As a possible solution to this, maybe DescTools could provide both p.hat and p.tilde for this method, such that the user can determine which one he uses in the end. Personally, I'm going to stick with p.hat.

[AndriSignorell]

Thanks to all for the research! So we have two options, either stay with the current solution or change the output.
Although the majority is not always right, in this case I'd bow to convention. I have consulted the results table in SAS and STATA, neither reports the p tilde as point estimator. With this in mind, I suggest reporting the usual point estimator for the Agresti interval as well and appending p tilde as an attribut.

What are your opinions?

[julienbio99]

Hi @AndriSignorell,

What you are proposing appears to me as the best option.

In my mind, we're looking for the best uncertainty estimate for p.hat and using p.tilde for the computation of the CI limits according to Agresti & Coull (1998) seems to offer a pretty good nominal coverage. So I would let p.tilde be used for that only, Providing the value of p.tilde for those who would like to use it for a given statistical need or another is a good idea. Personally, I won't use it!

[GegznaV]

@AndriSignorell, I think a note in the documentation of the Agresti-Coull method could be added about what proportion estimates are returned.

Alternatively, a parameter, e.g., p_tilde (with values TRUE/FALSE, the default value is FALSE; or a possible value agresti-coull) could be used to determine what type of proportion estimate should be returned.
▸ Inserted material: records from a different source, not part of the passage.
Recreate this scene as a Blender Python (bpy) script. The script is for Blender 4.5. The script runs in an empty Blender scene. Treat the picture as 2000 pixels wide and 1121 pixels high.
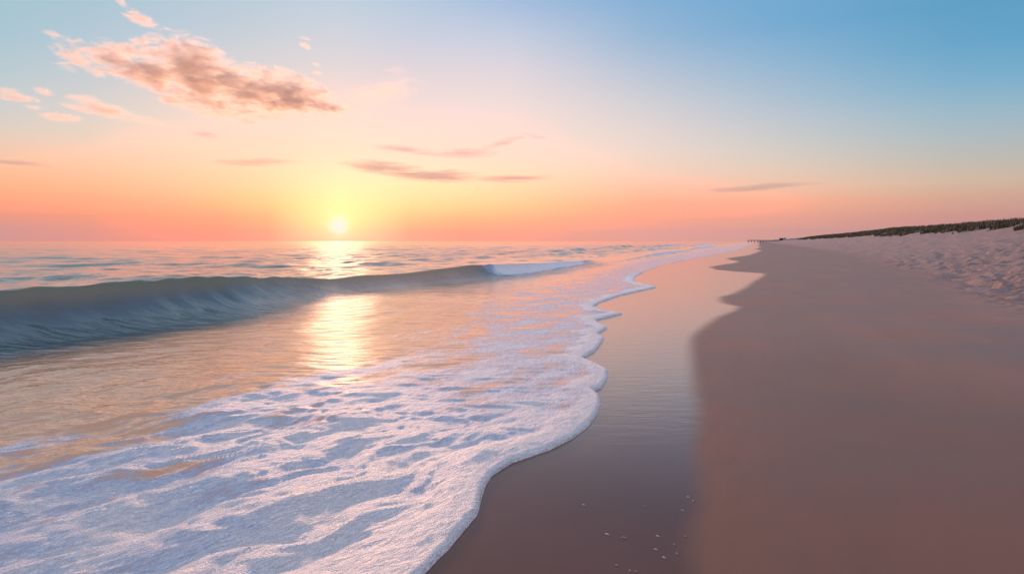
import bpy, bmesh, math, random
import numpy as np
from mathutils import Vector, Matrix

scene = bpy.context.scene
R = math.radians
COL = scene.collection

# ------------------------------------------------------------------ camera
F_PX, H_CAM = 1333.33, 1.7                  # 24 mm lens seen on a 2000 px wide frame
PITCH = math.atan((560.5 - 471.0) / F_PX)
cd = bpy.data.cameras.new('camera')
cd.sensor_width = 36.0
cd.lens = 24.0
cd.clip_start = 0.05
cd.clip_end = 60000.0
cam = bpy.data.objects.new('camera', cd)
COL.objects.link(cam)
cam.location = (0, 0, H_CAM)
cam.rotation_euler = (math.pi / 2 - PITCH, 0, 0)
scene.camera = cam

def ray(px, py):
    X = (px - 1000.0) / F_PX
    Z = -(py - 560.5) / F_PX
    return Vector((X, math.cos(PITCH) + Z * math.sin(PITCH), -math.sin(PITCH) + Z * math.cos(PITCH)))

def azel(px, py):
    d = ray(px, py).normalized()
    return math.atan2(d.x, d.y), math.asin(d.z)

def lin(c):
    out = []
    for x in c:
        x /= 255.0
        out.append(x / 12.92 if x <= 0.04045 else ((x + 0.055) / 1.055) ** 2.4)
    return out

# ------------------------------------------------------------------ exposure
scene.view_settings.view_transform = 'Standard'
scene.view_settings.look = 'None'
scene.view_settings.exposure = 0.0
scene.view_settings.gamma = 1.0
scene.cycles.max_bounces = 8
scene.cycles.volume_bounces = 6
scene.cycles.transparent_max_bounces = 12
scene.cycles.caustics_reflective = False
scene.cycles.caustics_refractive = False
scene.cycles.sample_clamp_indirect = 4.0
scene.cycles.sample_clamp_direct = 1.05
scene.cycles.volume_step_rate = 0.12
scene.cycles.volume_max_steps = 1024

# ------------------------------------------------------------------ sky (world)
# clear-sky colours: columns by azimuth, stops by elevation, measured from the dusk sky
SKY = {
 0:    [(0,(165,196,210)),(100,(174,200,211)),(200,(205,208,208)),(280,(238,207,184)),(330,(253,192,150)),(380,(253,168,124)),(420,(238,150,124)),(450,(215,147,140)),(468,(212,145,138))],
 330:  [(0,(178,200,214)),(100,(200,208,218)),(200,(236,215,207)),(260,(250,222,200)),(320,(254,212,175)),(370,(254,195,145)),(410,(254,170,124)),(440,(253,154,120)),(468,(244,149,130))],
 520:  [(0,(186,205,218)),(100,(212,212,218)),(200,(248,219,203)),(260,(252,226,206)),(300,(254,225,192)),(350,(254,223,168)),(400,(254,206,136)),(430,(254,180,128)),(455,(253,165,132)),(468,(248,160,135))],
 661:  [(0,(190,208,222)),(100,(220,215,220)),(200,(250,223,210)),(260,(253,230,208)),(300,(254,233,200)),(350,(253,242,184)),(400,(254,248,165)),(430,(254,244,160)),(455,(253,222,162)),(468,(252,203,162))],
 800:  [(0,(184,203,222)),(60,(200,208,224)),(120,(222,213,220)),(180,(243,220,218)),(240,(251,226,212)),(300,(254,230,205)),(350,(254,236,185)),(390,(254,230,155)),(420,(254,205,138)),(445,(254,175,132)),(468,(248,165,142))],
 1000: [(0,(165,190,222)),(60,(193,205,224)),(120,(219,212,222)),(180,(238,220,219)),(240,(248,224,214)),(300,(254,226,205)),(350,(254,222,180)),(390,(254,212,150)),(420,(255,185,130)),(445,(254,165,130)),(468,(245,155,138))],
 1250: [(0,(132,176,213)),(60,(150,183,214)),(120,(178,194,215)),(180,(204,206,214)),(240,(226,214,212)),(300,(241,217,204)),(350,(250,204,174)),(390,(255,178,140)),(420,(254,165,130)),(450,(235,158,142)),(468,(225,155,145))],
 1500: [(0,(110,167,209)),(60,(124,173,210)),(120,(148,183,211)),(180,(172,192,210)),(240,(197,201,207)),(300,(217,207,197)),(350,(238,198,172)),(390,(253,175,140)),(420,(240,160,135)),(450,(215,152,142)),(468,(210,150,143))],
 2000: [(0,(95,158,196)),(60,(100,163,200)),(120,(110,170,204)),(180,(140,181,203)),(240,(165,186,197)),(300,(187,185,180)),(350,(207,178,154)),(390,(207,155,135)),(420,(200,142,133)),(450,(192,138,132)),(468,(188,136,132))],
}
HIGH_FILL = [(38, (168, 186, 218)), (60, (208, 202, 226)), (90, (218, 208, 230))]      # unseen overhead sky, made brighter as added fill for foam and sand
BACK_FILL = [(0, (150, 128, 150)), (5, (190, 162, 180)), (12, (176, 182, 214)), (25, (170, 198, 234)), (45, (190, 206, 236)), (60, (206, 206, 234)), (90, (218, 208, 230))]  # unseen rear sky, likewise brightened to add fill light
ELEV = [0.0, 0.8, 1.8, 3.0, 4.2, 5.5, 7.2, 9.0, 11.0, 13.5, 16.0, 19.0, 22.5, 38.0, 60.0, 90.0]

def column(px):
    pts = []
    for y, c in SKY[px][::-1]:
        k = min(max((y - 300) / 60.0, 0), 1)
        pts.append((math.degrees(azel(px, y)[1]), lin((c[0], min(c[1] + 6 * k, 252), c[2] + 9 * k))))
    pts[0] = (0.0, pts[0][1])
    pts += [(e, lin(c)) for e, c in HIGH_FILL]
    e = [p[0] for p in pts]
    return np.array([[np.interp(x, e, [p[1][k] for p in pts]) for k in range(3)] for x in ELEV])

def back_column():
    e = [p[0] for p in BACK_FILL]
    return np.array([[np.interp(x, e, [lin(p[1])[k] for p in BACK_FILL]) for k in range(3)] for x in ELEV])

cols = [(math.degrees(azel(px, 300)[0]), column(px)) for px in SKY]
b = back_column()
cols = [(-180.0, b), (-110.0, 0.75 * b + 0.25 * cols[0][1])] + cols + [(95.0, 0.7 * b + 0.3 * cols[-1][1]), (180.0, b)]

GLOW = 0.9
def catmull(seq):
    out = []
    for i in range(len(seq) - 1):
        out.append(seq[i])
        if 2 <= i <= len(seq) - 4:
            (a0, p0), (a1, p1), (a2, p2), (a3, p3) = seq[i - 1:i + 3]
            m1 = (p2 - p0) / (a2 - a0) * (a2 - a1); m2 = (p3 - p1) / (a3 - a1) * (a2 - a1)
            for f in ((0.5,) if a2 - a1 < 12 else (0.25, 0.5, 0.75)):
                h = (2*f**3 - 3*f**2 + 1) * p1 + (f**3 - 2*f**2 + f) * m1 + (-2*f**3 + 3*f**2) * p2 + (f**3 - f**2) * m2
                out.append((a1 + (a2 - a1) * f, np.clip(h, 0, 1.2)))
    return out + [seq[-1]]
cols = catmull(cols)
# where the red of the glow is past what a picture can hold, the sky itself is brighter still
for _, c in cols:
    k = np.clip((c[:, 0] - 0.90) / 0.10, 0, 1); k = k ** 3
    c[:, 0] += GLOW * k

world = bpy.data.worlds.new("World")
scene.world = world
world.use_nodes = True
wn, wl = world.node_tree.nodes, world.node_tree.links
wn.clear()
w_out = wn.new('ShaderNodeOutputWorld')
w_bg = wn.new('ShaderNodeBackground')
wl.new(w_bg.outputs[0], w_out.inputs[0])
tc = wn.new('ShaderNodeTexCoord')
nrm = wn.new('ShaderNodeVectorMath'); nrm.operation = 'NORMALIZE'
wl.new(tc.outputs['Generated'], nrm.inputs[0])
sep = wn.new('ShaderNodeSeparateXYZ')
wl.new(nrm.outputs[0], sep.inputs[0])

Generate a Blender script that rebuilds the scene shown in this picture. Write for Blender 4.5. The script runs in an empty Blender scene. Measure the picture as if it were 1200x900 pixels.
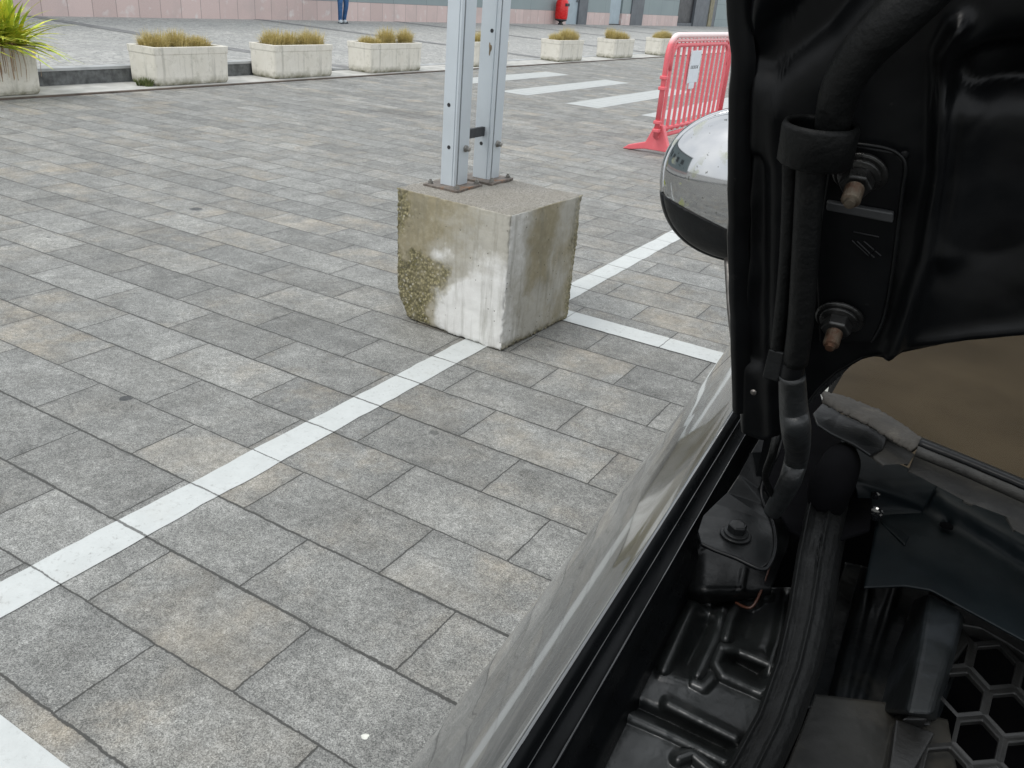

NOTE: I would not appreciate it if different output structures would appear for different CI methods, e.g., if some methods have output columns est, lwr.ci, upr.ci and others have additional est_tilde. This would make programming with DescTools more difficult and each time non-regularities should be worked around. So either always 3 or always 4 columns.

[AndriSignorell]

From my point of view, this issue has been fixed in DescTools 0.99.49 with Vilmantas' solution. I you agree please close the issue.

[julienbio99]

I agree. I'm closing the issue (I didn't know I had to close it... sorry).